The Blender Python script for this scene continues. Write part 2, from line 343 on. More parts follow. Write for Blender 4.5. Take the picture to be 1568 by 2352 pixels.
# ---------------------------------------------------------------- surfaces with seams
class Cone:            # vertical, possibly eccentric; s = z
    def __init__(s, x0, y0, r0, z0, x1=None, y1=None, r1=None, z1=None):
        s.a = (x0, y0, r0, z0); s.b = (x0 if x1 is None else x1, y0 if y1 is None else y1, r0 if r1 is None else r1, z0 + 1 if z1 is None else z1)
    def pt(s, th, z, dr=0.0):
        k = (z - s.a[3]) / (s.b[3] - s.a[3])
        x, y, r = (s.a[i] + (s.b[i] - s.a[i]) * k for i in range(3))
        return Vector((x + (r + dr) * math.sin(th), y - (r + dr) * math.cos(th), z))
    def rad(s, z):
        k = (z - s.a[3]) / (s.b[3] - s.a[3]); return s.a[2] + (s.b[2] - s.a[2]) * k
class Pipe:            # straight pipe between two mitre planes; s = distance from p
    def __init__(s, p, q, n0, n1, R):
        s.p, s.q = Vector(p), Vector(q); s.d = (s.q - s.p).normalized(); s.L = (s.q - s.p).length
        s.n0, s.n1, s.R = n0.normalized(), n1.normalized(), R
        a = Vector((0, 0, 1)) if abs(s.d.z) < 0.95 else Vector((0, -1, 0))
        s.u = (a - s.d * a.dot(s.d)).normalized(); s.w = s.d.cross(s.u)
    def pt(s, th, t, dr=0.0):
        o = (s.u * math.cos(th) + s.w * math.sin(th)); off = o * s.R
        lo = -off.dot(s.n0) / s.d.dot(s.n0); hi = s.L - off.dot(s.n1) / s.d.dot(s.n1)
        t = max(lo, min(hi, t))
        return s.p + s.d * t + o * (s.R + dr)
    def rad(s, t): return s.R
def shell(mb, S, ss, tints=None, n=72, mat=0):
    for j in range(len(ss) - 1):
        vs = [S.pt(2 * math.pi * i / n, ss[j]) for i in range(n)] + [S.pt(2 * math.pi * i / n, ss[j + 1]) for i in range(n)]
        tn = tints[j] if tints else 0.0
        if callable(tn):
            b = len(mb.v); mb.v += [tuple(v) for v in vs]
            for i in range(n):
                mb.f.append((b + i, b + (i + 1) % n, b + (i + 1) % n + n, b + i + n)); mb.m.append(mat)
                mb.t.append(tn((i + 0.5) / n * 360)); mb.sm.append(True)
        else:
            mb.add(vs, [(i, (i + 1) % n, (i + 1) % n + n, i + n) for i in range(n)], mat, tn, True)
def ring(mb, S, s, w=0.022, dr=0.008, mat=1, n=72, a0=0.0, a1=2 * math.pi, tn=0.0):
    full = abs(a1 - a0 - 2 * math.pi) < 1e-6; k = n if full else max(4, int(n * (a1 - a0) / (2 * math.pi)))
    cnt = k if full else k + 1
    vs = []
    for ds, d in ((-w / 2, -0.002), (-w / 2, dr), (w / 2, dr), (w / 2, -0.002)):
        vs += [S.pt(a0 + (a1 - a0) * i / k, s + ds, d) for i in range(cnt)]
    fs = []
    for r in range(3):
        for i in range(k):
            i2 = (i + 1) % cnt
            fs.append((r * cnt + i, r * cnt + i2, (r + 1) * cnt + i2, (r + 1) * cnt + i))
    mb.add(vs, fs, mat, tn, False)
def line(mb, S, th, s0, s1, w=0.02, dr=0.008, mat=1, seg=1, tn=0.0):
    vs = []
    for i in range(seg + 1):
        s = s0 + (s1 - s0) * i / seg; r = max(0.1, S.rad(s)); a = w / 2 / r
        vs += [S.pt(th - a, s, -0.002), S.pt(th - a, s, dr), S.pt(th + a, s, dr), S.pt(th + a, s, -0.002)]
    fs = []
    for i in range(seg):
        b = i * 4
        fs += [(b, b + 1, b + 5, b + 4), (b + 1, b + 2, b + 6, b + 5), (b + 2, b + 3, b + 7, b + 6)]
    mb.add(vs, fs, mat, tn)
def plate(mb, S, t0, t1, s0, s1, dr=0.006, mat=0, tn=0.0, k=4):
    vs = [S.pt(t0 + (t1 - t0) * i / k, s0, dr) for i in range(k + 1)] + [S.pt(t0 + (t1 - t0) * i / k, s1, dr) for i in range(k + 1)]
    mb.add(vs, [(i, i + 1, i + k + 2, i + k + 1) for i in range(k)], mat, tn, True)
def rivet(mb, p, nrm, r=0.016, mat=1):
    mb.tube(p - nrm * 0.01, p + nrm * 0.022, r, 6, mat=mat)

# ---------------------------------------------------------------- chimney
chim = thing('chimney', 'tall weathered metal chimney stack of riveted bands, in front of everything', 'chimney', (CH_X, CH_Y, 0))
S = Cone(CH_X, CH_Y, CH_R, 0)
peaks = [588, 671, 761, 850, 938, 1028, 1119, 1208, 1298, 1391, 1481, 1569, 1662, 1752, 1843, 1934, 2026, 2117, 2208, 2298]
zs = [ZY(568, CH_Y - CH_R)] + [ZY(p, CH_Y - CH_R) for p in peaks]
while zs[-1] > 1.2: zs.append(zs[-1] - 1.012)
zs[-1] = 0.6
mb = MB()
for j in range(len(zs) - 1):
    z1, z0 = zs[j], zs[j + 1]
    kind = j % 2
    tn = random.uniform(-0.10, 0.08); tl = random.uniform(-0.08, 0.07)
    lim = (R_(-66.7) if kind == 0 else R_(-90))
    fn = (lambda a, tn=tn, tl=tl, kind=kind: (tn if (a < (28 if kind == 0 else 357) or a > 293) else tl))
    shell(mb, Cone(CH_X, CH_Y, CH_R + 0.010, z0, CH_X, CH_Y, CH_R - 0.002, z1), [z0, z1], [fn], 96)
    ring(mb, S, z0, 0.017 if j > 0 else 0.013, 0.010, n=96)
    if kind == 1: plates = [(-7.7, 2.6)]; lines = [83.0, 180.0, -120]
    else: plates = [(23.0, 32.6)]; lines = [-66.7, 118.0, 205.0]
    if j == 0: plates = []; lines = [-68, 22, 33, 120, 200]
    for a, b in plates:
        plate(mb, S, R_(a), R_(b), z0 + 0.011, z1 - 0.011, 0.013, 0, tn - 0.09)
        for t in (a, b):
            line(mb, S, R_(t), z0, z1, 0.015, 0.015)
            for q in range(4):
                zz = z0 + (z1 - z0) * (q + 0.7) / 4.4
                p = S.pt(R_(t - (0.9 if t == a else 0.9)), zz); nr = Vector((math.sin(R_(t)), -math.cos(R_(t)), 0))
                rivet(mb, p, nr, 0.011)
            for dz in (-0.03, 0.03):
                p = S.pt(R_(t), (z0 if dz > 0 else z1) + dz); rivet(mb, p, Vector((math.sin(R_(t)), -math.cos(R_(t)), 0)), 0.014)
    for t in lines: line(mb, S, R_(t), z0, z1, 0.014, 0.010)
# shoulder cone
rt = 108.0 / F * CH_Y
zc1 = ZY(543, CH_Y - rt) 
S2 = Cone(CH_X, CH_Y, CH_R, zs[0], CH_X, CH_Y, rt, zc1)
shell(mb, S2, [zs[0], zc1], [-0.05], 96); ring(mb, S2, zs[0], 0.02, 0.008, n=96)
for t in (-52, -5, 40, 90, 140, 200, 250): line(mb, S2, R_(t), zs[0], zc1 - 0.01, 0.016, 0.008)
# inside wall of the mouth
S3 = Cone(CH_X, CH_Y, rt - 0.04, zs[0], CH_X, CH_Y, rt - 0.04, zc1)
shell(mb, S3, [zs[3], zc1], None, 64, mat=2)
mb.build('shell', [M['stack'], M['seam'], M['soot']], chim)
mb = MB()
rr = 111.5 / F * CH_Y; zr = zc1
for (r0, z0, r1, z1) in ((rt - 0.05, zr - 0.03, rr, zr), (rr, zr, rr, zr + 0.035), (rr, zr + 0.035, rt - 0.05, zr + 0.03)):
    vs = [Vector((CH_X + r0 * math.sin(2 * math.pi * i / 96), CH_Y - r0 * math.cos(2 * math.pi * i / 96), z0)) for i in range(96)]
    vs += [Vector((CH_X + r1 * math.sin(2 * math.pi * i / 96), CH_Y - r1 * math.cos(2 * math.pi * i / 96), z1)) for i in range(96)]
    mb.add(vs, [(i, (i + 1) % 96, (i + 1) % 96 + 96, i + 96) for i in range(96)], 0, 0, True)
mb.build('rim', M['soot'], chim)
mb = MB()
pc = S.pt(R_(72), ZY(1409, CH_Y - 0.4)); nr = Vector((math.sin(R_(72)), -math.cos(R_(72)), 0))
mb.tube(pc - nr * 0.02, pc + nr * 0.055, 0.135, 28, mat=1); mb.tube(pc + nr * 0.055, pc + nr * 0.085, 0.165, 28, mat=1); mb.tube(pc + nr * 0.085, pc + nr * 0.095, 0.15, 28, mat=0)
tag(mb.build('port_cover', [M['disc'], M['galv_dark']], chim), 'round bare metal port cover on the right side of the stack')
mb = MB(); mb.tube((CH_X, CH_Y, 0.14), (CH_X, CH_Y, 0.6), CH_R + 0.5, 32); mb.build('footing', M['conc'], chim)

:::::

▶ **What to produce**:
Each line with the string "from" in it needs to be found and copied.

▶ **Written solution**:
The Blender Python script for this scene continues. Write part 2, from line 343 on. More parts follow. Write for Blender 4.5. Take the picture to be 1568 by 2352 pixels.
class Pipe:            # straight pipe between two mitre planes; s = distance from p